Sunday, October 01, 2006

Sometimes, I'm sick of "classical" music

Yesterday, the Indianapolis Symphony Orchestra and Meridian Music organized a terrific event: a "college prep day" for area high school students. String faculty from 6 or 7 Indiana college music programs listened to about 20 or so students play "mock" auditions. We each wrote a comment sheet which will go to the student and his or her teacher. They also took theory and ear-training tests, and at the end of the vent was a reception in which the students and their parents got to speak with the teachers, view displays from the various schools, etc. And it was a wonderful networking event for we teachers, who rarely gather in one place.

What a great opportunity for the students to get all this feedback before taking "real" auditions.

Despite being delighted by the event itself, I also found myself a bit frustrated and depressed. The music is all the same. A movement of solo Bach, if the student is up to it, or an easier Baroque sonata if not. And the most standard of standard string repertoire. Bruch G minor violin concerto. Faure Elegy for cello. Koussevitsky bass concerto. J C Bach as arranged by Cassedesus for viola.

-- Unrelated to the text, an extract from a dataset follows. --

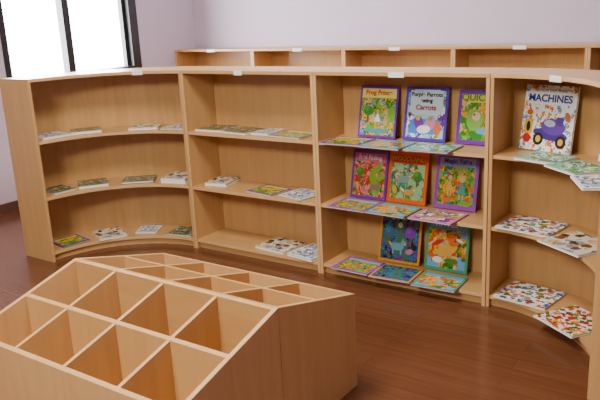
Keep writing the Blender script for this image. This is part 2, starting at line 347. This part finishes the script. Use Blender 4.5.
single("picture_book",upM(2.262,.172,Z3+.002,-17,10,.32,.014),.28,.32,.014,c_whiteM,ws,
  [(.5,.82,.44,.13,'r',WHT),(.58,.26,.34,.10,-.1,(.09,.05,.26)),(.62,.38,.24,.14,-.1,(.16,.08,.36)),(.55,.43,.11,.06,-.1,(.45,.5,.6)),(.74,.47,.07,.07,'r',(.12,.06,.28)),(.36,.18,.10,.11,0,BK),(.36,.18,.05,.06,0,YE),(.80,.16,.10,.11,0,BK),(.80,.16,.05,.06,0,YE),(.14,.36,.08,.13,'r',YE),(.14,.36,.04,.09,0,BK),(.13,.18,.08,.08,0,RD),(.88,.54,.05,.09,.4,(.5,.2,.1)),(.14,.58,.06,.05,0,OR)],
  [("MACHINES",.5,.80,.175,(.03,.06,.25)),("SEE HOW THEY WORK",.5,.92,.06,GY)])
single("picture_book",upM(2.645,-.055,Z3+.002,-45,9,.31,.014),.27,.31,.014,c_white,ws,[(.5,.4,.3,.15,0,(.2,.2,.25))],[("INSECTS",.5,.85,.17,BK)])
# ------------------------------------------------------------ lights
def area(name,loc,size,sy,power,col,rot=(0,0,0)):
    l=bpy.data.lights.new(name,'AREA'); l.shape='RECTANGLE'; l.size=size; l.size_y=sy; l.energy=power; l.color=col
    o=bpy.data.objects.new(name,l); o.location=loc; o.rotation_euler=rot; COL.objects.link(o); return o
area("front_fill_light",(1.2,-1.5,2.93),.8,.8,98,(1,.95,.87))
area("front_fill_light",(1.7,-4.3,2.75),1.0,.6,140,(1,.95,.87),(math.radians(48),0,0))  # added fill, no real fixture: tilted from the front to brighten bin and shelves
area("front_fill_light",(.6,1.0,2.93),2.2,.8,44,(1,.95,1))
area("window_daylight",(XW-.2,.86,1.7),1.3,1.2,130,(.94,.97,1),(0,math.radians(-90),0))
w=bpy.data.worlds.new("world"); S.world=w; w.use_nodes=True
bg=w.node_tree.nodes["Background"]; bg.inputs[0].default_value=(.97,.98,1,1); bg.inputs[1].default_value=18.0
# ------------------------------------------------------------ camera
cam=bpy.data.cameras.new("camera"); co=bpy.data.objects.new("camera",cam); COL.objects.link(co)
fw=Vector((-.5598,.7869,-.2597)); r=Vector((.8212,.5687,-.0472)); r=(r-fw*r.dot(fw)/fw.dot(fw)).normalized(); fw.normalize(); u=r.cross(fw)
M=Matrix((r,u,-fw)).transposed().to_4x4(); M.translation=Vector((3.235,-3.294,1.530)); co.matrix_world=M
cam.sensor_width=36; cam.lens=702.5/600*36; cam.clip_start=.05
S.camera=co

They're all wonderful pieces, and new to the kids. But I've heard these same pieces at SO many auditions over the years that I don't know how much longer I can go on hearing them.

So many of the students are so talented and I didn't get the impression, speaking with them, that any of them are doing anything truly creative (improvising and composing) outside learning all this music by dead Europeans. One of the cellists "doesn't like" contemporary music--a response given when we were talking about the challenges of professional life for classical cellists and I was speaking about the great opportunities for people who are entrepreneurial and creative and work to develop new repertoire and new audiences.

As a while, we string teachers are doing little if anything to develop our students' creativity, to interest them in new music, to encourage them to create new music that people will like.

And we wonder why "classical music" seems to be in deep trouble.

2 comments:

Elaine Fine said...

The whole "audition dance" seems to have the same steps for every instrument--the same repertoire, the same standards upon which auditionees are judged, and the same need for a kind of de-sensitization when it comes to playing for a group of judges who are there to determine the future of the person auditioning.

This workshop sounds like it was a great opportunity for students to put themselves under the kind of pressure they go under when taking college auditions (or even professional ones), but I too wish that there were some other way to allow people who want to play and are willing to do what they need to do to play well to get into music programs.

Maybe a system of playing chamber music with the faculty for auditions would be an alternative. One movement of a Mozart Quartet would make it clear whether the student is cut out to devote his/her life to music. It would also give good students a chance to decide whether the faculty members of a given school were the kinds of musicians he/she would like to work with for four years.

Unknown said...

Thank you for this post. As a parent of a N.C. senior high school cellist facing looming college auditions, it is refreshing to hear your point of view from the other side of the fence. The mock auditions is a fantastic idea.